§ **What this task involves**
Reproduce exactly the lines below, from the first through the one containing "COL = S.collection", and nothing more.

§ **Data supplied**
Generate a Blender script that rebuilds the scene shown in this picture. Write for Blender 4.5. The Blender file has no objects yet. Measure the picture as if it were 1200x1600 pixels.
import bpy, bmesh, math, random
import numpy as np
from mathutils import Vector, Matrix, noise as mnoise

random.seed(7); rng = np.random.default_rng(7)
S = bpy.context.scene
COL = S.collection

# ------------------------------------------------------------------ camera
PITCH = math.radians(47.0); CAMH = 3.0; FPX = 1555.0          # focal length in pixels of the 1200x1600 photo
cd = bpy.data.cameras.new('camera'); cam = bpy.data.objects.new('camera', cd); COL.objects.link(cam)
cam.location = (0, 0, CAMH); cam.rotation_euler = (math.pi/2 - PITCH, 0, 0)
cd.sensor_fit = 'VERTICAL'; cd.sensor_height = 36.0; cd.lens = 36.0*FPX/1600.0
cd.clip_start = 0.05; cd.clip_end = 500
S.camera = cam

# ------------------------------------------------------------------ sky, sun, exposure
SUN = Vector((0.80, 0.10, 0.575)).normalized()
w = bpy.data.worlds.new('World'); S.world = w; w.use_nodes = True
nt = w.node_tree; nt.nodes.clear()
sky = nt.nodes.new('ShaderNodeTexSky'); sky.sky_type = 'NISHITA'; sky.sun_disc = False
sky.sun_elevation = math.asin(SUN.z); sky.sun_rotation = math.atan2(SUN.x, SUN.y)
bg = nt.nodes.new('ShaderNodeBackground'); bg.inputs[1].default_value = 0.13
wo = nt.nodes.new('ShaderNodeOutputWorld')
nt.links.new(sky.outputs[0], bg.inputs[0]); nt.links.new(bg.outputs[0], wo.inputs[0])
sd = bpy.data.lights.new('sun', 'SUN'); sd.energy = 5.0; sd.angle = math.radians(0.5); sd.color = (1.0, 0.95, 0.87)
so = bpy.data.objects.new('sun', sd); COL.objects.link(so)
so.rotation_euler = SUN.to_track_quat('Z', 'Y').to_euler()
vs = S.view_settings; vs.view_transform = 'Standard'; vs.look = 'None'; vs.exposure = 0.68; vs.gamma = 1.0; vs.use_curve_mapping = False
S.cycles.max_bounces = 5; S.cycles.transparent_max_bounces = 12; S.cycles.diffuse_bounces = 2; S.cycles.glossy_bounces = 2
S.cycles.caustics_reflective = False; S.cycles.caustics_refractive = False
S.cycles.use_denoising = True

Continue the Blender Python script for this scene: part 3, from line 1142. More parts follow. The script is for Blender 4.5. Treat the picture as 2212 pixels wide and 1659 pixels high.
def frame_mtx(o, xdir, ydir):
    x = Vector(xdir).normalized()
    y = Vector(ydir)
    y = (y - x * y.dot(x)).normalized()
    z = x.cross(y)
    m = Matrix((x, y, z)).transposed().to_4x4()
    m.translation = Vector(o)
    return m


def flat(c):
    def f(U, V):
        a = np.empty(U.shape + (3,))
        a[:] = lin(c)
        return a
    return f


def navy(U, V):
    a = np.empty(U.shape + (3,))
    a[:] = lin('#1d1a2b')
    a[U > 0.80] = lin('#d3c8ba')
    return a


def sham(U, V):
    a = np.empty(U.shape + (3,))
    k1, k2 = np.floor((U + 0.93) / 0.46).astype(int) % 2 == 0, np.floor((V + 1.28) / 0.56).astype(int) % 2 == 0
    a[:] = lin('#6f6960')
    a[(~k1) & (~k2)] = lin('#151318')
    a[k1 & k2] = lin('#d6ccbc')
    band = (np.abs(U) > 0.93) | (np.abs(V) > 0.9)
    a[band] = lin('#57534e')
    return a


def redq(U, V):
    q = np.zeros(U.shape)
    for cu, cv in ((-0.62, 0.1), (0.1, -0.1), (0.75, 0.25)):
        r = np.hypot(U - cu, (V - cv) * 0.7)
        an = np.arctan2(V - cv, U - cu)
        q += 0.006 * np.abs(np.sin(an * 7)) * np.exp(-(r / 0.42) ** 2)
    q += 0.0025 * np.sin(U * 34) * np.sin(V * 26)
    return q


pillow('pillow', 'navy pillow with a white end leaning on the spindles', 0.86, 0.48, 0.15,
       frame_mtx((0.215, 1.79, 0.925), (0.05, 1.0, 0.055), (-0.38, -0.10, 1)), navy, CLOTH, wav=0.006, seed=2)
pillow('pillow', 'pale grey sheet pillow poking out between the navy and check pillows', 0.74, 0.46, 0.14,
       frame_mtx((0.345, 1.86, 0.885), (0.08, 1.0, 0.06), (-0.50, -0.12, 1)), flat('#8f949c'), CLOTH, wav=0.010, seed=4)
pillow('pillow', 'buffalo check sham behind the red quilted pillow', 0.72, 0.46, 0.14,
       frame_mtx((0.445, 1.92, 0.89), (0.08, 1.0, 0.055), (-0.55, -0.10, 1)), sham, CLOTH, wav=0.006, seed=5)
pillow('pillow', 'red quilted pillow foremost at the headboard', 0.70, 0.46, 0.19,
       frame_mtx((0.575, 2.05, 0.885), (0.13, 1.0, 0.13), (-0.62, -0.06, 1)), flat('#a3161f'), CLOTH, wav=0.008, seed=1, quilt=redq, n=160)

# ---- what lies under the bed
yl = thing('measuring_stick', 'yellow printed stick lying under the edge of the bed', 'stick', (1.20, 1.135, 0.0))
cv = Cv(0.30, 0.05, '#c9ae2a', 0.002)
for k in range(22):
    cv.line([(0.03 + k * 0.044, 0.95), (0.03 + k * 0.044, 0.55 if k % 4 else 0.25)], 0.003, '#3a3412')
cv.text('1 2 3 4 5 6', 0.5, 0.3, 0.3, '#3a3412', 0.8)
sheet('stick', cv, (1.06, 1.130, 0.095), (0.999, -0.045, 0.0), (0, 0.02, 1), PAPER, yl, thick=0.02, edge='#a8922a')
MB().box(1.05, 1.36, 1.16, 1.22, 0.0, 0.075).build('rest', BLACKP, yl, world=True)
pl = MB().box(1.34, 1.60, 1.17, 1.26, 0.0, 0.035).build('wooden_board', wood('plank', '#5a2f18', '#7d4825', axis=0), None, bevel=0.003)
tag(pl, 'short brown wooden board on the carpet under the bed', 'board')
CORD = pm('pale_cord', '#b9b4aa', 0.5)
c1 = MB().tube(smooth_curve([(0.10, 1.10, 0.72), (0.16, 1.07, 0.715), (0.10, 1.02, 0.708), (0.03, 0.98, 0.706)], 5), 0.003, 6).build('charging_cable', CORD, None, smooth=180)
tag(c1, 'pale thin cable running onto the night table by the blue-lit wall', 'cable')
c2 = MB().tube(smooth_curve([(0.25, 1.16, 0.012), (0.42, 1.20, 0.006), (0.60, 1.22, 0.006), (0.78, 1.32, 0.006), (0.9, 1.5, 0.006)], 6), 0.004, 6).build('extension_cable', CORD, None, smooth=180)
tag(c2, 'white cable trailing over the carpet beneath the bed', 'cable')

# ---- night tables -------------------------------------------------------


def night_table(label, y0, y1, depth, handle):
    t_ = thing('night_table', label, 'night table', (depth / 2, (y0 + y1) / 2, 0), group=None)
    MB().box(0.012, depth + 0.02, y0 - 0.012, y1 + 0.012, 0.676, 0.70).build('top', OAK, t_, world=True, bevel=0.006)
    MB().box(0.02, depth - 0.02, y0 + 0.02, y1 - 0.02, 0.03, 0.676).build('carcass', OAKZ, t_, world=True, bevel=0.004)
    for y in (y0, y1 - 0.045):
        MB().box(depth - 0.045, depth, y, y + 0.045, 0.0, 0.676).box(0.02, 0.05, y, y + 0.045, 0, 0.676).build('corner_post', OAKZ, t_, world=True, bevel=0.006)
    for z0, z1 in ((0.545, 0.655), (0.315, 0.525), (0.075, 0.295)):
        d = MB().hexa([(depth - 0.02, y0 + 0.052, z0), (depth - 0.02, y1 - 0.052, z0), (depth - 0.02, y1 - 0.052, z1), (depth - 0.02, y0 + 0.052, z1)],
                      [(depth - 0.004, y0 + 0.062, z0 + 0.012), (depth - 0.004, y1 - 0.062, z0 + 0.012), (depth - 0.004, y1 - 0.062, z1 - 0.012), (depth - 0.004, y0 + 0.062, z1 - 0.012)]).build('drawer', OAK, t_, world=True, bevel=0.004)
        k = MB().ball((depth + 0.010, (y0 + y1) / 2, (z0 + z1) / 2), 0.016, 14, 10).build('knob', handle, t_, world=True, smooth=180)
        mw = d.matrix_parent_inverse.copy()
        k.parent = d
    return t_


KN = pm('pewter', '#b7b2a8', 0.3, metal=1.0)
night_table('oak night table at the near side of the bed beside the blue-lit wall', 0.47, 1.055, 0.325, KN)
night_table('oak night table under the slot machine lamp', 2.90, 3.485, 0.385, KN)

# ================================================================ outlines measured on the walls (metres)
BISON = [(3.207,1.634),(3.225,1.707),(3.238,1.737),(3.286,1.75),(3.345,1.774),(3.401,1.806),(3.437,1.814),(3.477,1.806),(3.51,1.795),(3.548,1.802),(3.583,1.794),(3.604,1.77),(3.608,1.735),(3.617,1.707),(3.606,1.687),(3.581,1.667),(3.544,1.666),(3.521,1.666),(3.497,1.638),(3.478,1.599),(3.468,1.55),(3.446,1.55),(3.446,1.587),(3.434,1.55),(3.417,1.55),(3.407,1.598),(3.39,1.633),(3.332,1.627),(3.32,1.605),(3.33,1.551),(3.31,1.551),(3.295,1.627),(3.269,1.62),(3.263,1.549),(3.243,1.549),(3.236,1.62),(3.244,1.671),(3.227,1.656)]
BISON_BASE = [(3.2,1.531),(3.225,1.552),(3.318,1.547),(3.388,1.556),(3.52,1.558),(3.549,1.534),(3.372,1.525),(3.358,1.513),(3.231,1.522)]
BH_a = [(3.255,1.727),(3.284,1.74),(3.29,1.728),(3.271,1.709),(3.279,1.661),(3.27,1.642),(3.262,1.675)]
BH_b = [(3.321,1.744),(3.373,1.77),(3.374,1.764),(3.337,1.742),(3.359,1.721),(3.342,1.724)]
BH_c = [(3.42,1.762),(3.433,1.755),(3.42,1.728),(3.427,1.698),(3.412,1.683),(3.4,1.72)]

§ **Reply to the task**
Generate a Blender script that rebuilds the scene shown in this picture. Write for Blender 4.5. The Blender file has no objects yet. Measure the picture as if it were 1200x1600 pixels.
import bpy, bmesh, math, random
import numpy as np
from mathutils import Vector, Matrix, noise as mnoise

random.seed(7); rng = np.random.default_rng(7)
S = bpy.context.scene
COL = S.collection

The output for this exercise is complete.